The Construction Leadership Council, CLC, has written to housing secretary Michael Gove asking for him to come up with a long-term solution.
CLC chair Andy Mitchell said: “This should recognise the negligible amounts of nutrient pollution arising from new housing and commercial projects and find effective means of reducing the significant nutrient pollution arising from other sources, including farming.”
Mr Mitchell wants the government to encourage water companies to embark on a rapid programme of upgrading waste-water treatment works to filter out nutrients from new developments.
Based on the standard method for assessing housing need the delivery of 25,000 homes a year in the Somerset, Solent, Kent and north Herefordshire are in jeopardy. The environmental rules stem from a European Court of Justice ruling in 2018 on the habitat’s directive requiring limits on nutrients in rivers.
SME housebuilders’ future is at risk
The CLC has said small housebuilders are most affected by Natural England’s advice to 35 local councils that permission can’t be granted for developments unless they are nitrate and phosphate neutral.
“The effect of any local moratoria means that all, or a large part of their development pipeline, is threatened, with a knock-on damage to the local construction supply chain.
“The delays associated with the nutrients issue risk driving many SMEs out of business, so a more rapid and effective way needs to be found to remove this threat.”
Herefordshire SME developer Border Oak estimated it has lost £2m over the last two years due to the planning moratoria.
Border Oak director Merry Albright said: “We employ about 100 people directly and 300 as sub-contractors. We have bought various sites in Herefordshire where because of the ban on planning approvals we can’t develop.”
Ms Albright claims in Herefordshire fertilisers and excrement generated from intensive farming is a far greater river polluter than housebuilding.
The CLC would like Natural England’s guidance to weigh up the cost of small nutrient releases in the short-term against the wider public interest of housebuilding and other development.

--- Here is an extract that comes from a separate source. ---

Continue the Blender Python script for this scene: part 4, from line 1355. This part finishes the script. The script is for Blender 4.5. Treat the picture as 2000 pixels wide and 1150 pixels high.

Brokers Hank Zarihs Associates said development finance lenders were keen to lend to SMEs and would like to see a fairer solution to the nitrates issue.

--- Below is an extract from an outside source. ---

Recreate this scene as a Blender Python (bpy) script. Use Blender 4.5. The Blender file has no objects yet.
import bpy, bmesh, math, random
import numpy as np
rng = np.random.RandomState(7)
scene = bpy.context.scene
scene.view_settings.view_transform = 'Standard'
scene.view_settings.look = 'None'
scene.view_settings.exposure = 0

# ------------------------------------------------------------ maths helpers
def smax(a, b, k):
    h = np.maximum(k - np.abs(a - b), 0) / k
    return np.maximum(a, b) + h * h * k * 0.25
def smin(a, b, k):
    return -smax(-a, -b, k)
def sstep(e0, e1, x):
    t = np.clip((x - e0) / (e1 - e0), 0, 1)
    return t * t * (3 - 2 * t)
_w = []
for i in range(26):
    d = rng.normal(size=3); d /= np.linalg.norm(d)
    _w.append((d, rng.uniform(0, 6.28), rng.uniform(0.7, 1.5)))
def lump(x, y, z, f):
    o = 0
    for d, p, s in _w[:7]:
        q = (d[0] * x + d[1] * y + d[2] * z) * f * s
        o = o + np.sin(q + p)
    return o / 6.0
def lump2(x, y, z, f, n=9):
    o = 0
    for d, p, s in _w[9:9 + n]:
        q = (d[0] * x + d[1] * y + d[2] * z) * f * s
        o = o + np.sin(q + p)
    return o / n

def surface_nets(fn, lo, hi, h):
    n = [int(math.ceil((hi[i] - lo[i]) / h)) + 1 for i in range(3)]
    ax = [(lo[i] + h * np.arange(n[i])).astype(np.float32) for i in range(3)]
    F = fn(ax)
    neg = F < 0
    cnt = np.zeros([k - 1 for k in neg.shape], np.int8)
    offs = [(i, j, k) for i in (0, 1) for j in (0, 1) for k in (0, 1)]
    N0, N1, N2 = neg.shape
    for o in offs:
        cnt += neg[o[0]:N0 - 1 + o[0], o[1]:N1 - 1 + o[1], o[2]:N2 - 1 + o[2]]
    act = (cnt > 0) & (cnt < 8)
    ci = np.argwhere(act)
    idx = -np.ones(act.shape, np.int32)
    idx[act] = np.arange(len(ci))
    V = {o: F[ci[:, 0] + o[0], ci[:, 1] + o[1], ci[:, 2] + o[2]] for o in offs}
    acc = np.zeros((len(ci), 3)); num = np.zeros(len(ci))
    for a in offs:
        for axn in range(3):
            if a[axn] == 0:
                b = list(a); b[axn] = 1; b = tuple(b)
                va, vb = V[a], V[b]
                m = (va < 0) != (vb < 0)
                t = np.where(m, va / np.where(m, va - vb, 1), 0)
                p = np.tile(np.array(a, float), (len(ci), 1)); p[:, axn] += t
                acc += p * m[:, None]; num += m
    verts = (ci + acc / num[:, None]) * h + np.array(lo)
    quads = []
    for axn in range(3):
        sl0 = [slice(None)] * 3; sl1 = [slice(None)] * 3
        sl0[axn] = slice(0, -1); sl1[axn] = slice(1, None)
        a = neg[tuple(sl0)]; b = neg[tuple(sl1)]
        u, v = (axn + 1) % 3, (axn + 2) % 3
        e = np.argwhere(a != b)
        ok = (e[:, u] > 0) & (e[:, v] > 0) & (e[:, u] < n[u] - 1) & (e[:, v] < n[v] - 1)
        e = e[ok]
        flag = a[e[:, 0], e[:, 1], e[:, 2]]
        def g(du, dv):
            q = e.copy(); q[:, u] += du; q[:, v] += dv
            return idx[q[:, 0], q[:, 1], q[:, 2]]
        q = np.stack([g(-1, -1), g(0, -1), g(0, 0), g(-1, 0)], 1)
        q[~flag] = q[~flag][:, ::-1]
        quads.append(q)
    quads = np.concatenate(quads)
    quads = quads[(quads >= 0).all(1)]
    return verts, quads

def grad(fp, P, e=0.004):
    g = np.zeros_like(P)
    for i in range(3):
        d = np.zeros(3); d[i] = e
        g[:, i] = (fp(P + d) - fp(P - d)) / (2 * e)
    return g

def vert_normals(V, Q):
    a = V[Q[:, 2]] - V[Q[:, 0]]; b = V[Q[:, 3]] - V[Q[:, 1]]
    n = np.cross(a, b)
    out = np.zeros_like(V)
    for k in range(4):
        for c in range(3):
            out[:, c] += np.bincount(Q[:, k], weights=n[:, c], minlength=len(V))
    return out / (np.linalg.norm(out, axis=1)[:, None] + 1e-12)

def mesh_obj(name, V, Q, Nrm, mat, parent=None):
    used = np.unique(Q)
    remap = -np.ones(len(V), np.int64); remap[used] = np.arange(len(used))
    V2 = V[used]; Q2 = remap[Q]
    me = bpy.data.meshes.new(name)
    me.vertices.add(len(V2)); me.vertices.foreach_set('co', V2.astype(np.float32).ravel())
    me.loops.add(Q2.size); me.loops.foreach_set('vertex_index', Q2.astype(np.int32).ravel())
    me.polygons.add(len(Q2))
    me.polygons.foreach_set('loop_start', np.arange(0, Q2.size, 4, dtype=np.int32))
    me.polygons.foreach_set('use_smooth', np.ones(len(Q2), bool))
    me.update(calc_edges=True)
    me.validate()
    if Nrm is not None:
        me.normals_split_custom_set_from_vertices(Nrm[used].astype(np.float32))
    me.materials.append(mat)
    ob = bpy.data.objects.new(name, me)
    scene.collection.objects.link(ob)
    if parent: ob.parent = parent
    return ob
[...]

The finance brokerage said the £150m help-to-build equity loan scheme launched last week showed the government wanted to help smaller builders.
Under the initiative registered users of help-to-build can access an equity loan of 20 per cent of the value of the project up to £600,000 with this rising to 40 per cent for London schemes. Unlike help-to-buy, there is no stipulation that the borrowers must be first-time buyers.
The government hopes the self and custom build sector could deliver 40,000 new homes a year, providing opportunities for small building firms and creating jobs.